Noch sehr lange, Herr Freyler! Angesichts der Monstrosität und Grausamkeit der Verbrechen der Deutschen zwischen 1933 und 1945 kann niemand erwarten, dass nun endlich mal Schluss mit diesem „Schuldkulturwahn“ sein muss! Niemand, auch Sie und ich nicht, oder unsere Kinder und Enkelkinder, sind mit oder durch diese Taten schuldbeladen oder gar verantwortlich! Aber diese Grausamkeiten sind von unseren Vorfahren getan worden, und die Nachfahren haben die Pflicht, im Sinne von „niemals wieder“ die Erinnerung an diese Taten wachzuhalten! Unsere Vorfahren haben es geschafft, im Sinne eines Geschichtsbewusstsein der Völker, die „Hunnen“ als Schrecken abzulösen! Nicht mehr die Hunnen, sondern „die Nazis“ sind das Synonym für den Schrecken und die Grausamkeit geworden.

Peter Musti, Konz

Sehr geehrter Herr Freyler, wie soll die Bundeskanzlerin bei ihrem Besuch in Auschwitz sich denn verhalten, außer ihrem Empfinden von tiefer Scham Ausdruck zu verleihen? Schlagen Sie vor, dass Frau Merkel Verachtung für die Taten der Deutschen formuliert? Scham, Verachtung, Entsetzen, Schuld, in Auschwitz muss ein Besucher sich vielen Gefühlen und Gedanken aussetzen.

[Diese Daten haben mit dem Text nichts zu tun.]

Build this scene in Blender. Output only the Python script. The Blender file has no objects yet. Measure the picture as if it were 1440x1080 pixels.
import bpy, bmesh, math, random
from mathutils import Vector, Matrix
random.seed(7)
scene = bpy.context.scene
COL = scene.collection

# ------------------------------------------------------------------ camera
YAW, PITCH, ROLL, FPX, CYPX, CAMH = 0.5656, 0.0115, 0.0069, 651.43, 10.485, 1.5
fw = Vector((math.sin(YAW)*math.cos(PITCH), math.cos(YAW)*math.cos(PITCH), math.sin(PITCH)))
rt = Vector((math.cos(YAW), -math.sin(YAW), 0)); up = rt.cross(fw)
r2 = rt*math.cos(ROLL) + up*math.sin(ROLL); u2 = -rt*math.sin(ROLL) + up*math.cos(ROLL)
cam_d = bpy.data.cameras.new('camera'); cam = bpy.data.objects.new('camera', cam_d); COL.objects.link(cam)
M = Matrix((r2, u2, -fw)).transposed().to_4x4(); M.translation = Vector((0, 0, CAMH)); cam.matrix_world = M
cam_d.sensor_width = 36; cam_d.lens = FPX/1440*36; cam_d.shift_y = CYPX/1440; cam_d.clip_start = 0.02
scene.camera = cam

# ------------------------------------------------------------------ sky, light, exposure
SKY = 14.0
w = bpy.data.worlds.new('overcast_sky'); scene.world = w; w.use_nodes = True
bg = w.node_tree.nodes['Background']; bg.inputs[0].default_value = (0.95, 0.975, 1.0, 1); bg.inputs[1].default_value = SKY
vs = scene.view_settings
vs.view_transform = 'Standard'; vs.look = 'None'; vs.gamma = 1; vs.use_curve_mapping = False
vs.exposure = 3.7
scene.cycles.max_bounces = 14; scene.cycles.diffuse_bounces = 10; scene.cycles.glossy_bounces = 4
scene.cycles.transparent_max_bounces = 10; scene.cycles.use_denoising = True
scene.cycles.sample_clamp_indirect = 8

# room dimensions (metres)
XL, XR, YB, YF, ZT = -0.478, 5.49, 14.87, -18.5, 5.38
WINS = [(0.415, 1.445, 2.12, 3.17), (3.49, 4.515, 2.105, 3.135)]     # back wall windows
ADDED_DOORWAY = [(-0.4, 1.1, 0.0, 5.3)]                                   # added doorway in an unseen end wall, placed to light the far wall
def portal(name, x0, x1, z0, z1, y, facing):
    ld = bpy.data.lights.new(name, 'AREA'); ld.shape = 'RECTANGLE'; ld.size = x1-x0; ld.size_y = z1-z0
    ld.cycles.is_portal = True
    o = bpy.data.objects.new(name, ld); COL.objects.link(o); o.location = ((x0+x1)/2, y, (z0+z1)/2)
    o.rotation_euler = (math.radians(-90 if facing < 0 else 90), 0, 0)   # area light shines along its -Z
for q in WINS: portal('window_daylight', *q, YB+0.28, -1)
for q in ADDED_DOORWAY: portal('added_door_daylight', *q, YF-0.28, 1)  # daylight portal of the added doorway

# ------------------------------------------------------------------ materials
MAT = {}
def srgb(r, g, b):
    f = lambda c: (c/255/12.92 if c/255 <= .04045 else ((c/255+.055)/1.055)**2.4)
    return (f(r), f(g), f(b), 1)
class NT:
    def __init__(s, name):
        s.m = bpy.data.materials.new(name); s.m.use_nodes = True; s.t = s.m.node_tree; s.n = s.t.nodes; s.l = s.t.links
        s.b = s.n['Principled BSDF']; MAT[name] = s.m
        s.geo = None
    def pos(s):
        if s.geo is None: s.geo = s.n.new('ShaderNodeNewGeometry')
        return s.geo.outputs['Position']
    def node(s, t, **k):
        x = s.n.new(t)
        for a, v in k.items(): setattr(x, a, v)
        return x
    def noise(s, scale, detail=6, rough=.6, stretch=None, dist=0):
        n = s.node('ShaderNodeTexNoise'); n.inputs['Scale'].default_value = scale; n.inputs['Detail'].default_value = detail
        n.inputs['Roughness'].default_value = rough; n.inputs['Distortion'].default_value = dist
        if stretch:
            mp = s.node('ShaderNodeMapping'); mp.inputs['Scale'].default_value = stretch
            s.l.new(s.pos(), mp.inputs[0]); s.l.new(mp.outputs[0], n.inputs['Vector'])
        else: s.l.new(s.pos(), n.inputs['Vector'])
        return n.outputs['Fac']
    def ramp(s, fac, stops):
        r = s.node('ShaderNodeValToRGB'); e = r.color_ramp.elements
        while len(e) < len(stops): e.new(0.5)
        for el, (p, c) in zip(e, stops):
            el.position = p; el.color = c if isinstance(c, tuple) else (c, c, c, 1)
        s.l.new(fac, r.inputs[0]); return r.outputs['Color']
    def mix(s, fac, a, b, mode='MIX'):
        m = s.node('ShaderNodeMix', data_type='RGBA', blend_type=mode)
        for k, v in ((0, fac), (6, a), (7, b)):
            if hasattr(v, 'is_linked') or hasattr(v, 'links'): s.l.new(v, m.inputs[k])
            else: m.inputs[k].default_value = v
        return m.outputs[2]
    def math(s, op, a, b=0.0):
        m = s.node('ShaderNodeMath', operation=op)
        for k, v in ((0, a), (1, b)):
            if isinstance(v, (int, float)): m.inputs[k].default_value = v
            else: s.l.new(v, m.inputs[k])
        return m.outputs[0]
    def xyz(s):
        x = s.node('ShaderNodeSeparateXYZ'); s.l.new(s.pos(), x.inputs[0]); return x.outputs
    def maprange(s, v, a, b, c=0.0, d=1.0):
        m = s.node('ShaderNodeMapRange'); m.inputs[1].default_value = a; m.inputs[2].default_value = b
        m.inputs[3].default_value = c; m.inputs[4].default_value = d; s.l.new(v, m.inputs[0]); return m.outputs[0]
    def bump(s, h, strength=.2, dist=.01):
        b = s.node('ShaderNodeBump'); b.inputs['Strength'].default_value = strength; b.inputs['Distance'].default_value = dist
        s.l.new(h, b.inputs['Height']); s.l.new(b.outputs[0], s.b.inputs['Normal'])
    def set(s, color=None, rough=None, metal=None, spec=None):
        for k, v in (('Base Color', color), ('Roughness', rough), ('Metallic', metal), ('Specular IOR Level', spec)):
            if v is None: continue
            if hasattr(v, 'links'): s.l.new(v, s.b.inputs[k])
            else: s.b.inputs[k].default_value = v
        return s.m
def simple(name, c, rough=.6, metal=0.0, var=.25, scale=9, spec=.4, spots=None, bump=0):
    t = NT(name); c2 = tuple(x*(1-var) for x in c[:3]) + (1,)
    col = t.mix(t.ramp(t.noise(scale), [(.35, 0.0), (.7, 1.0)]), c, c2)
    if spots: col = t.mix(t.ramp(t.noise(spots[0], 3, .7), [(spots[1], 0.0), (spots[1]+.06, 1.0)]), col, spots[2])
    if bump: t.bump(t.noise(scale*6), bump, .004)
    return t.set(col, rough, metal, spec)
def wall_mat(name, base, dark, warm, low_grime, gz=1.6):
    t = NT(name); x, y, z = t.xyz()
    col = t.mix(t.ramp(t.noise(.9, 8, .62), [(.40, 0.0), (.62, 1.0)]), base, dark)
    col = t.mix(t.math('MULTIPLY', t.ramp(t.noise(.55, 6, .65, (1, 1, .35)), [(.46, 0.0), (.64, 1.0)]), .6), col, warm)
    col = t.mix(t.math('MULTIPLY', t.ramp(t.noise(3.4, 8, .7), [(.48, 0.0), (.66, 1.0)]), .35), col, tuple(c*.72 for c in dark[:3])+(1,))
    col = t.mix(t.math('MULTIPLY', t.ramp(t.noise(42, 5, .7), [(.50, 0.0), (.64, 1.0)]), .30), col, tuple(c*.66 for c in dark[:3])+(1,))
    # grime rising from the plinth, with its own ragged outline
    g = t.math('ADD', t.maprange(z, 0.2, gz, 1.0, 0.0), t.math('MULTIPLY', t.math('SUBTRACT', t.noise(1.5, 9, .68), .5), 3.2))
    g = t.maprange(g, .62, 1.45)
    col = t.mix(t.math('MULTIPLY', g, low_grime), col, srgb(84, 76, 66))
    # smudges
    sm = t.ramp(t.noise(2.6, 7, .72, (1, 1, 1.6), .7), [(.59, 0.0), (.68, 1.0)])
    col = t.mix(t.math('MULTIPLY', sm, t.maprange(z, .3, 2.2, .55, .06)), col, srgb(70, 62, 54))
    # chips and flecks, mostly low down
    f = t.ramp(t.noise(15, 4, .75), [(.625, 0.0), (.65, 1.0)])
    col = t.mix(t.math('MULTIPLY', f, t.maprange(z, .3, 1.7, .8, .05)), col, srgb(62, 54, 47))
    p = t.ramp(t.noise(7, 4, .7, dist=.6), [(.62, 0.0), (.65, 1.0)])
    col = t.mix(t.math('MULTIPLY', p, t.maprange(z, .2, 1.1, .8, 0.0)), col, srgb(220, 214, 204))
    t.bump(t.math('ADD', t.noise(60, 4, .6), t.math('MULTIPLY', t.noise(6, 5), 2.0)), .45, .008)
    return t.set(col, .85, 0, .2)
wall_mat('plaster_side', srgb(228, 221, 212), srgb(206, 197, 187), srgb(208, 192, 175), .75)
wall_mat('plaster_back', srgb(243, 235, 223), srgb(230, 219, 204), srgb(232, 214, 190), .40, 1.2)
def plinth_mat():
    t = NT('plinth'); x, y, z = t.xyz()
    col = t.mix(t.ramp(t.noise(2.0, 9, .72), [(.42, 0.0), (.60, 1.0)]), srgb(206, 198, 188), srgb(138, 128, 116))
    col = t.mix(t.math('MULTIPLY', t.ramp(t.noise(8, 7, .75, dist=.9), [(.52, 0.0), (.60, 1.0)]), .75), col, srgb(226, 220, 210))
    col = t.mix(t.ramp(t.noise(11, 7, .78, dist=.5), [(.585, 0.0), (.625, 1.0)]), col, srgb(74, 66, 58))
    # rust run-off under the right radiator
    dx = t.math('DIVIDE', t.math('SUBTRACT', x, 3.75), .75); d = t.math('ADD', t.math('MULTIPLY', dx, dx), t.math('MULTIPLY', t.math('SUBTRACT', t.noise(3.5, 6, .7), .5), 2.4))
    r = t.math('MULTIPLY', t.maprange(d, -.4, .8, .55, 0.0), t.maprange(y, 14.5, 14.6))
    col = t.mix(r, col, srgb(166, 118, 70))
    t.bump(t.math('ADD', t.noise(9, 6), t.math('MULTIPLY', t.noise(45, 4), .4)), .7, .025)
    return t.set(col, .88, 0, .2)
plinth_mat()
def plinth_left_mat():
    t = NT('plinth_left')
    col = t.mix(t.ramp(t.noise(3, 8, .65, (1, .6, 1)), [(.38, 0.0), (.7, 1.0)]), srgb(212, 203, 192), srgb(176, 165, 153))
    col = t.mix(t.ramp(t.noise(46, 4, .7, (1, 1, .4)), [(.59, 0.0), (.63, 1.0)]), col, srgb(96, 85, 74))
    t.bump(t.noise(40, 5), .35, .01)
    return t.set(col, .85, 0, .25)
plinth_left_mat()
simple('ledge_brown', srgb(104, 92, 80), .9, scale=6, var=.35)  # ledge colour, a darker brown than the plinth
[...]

Es wurde schon gefordert, dass deutsche Politiker, deutsche Reisegruppen, deutsche Schulklassen gar nicht nach Auschwitz oder anderen Gedenkstätten fahren sollten, weil endlich Schluss sein muss mit dem „Schuldkulturwahn“. Aber die Gedenkstätten sind ja vorhanden, mehr noch, woran sie erinnern, ist ja genau dort geschehen. Soll die polnische Regierung die Gedenkstätte Auschwitz schließen, abreißen, plattmachen? Das wird die Erinnerung der Opfer und ihrer Nachkommen nicht auslöschen, selbst wenn die Täter es sich wünschen.

Herr Freyler, Sie selbst sind kein Täter, ebensowenig wie ich, die beim Kriegsende zwei Jahre alt war. Ebensowenig wie unsere Kinder und Enkel und die, die später kommen werden. Ebensowenig wie ein heute lebender Spanier für die Verbrechen der Eroberer in Mittel- und Südamerika im Namen der spanischen Krone verantwortlich ist. Ebensowenig wie ein heutiger Mensch in Virginia für Sklavenmärkte verantwortlich ist und ein Belgier für Verbrechen im Kongo und ...

Was die Täter angerichtet haben, verursacht immer noch Leiden bei den Nachkommen der Opfer, psychische Leiden, Veränderungen ihrer Grenzen, Zerstörungen ihrer Kulturgüter und Neuaufbau mit unwiederbringlichen Verlusten des Alten.

Wir Deutschen werden im Ausland bewundert für unsere Kultur, dabei kann ich gar keine Noten lesen, ich habe noch kein Gedicht geschrieben, ich habe kein Bild gemalt und nichts erfunden. Ich nehme Respekt entgegen, für den ich nichts geleistet habe, ich muss auch Anschuldigungen hinnehmen für Verbrechen, die ich nicht begangen habe.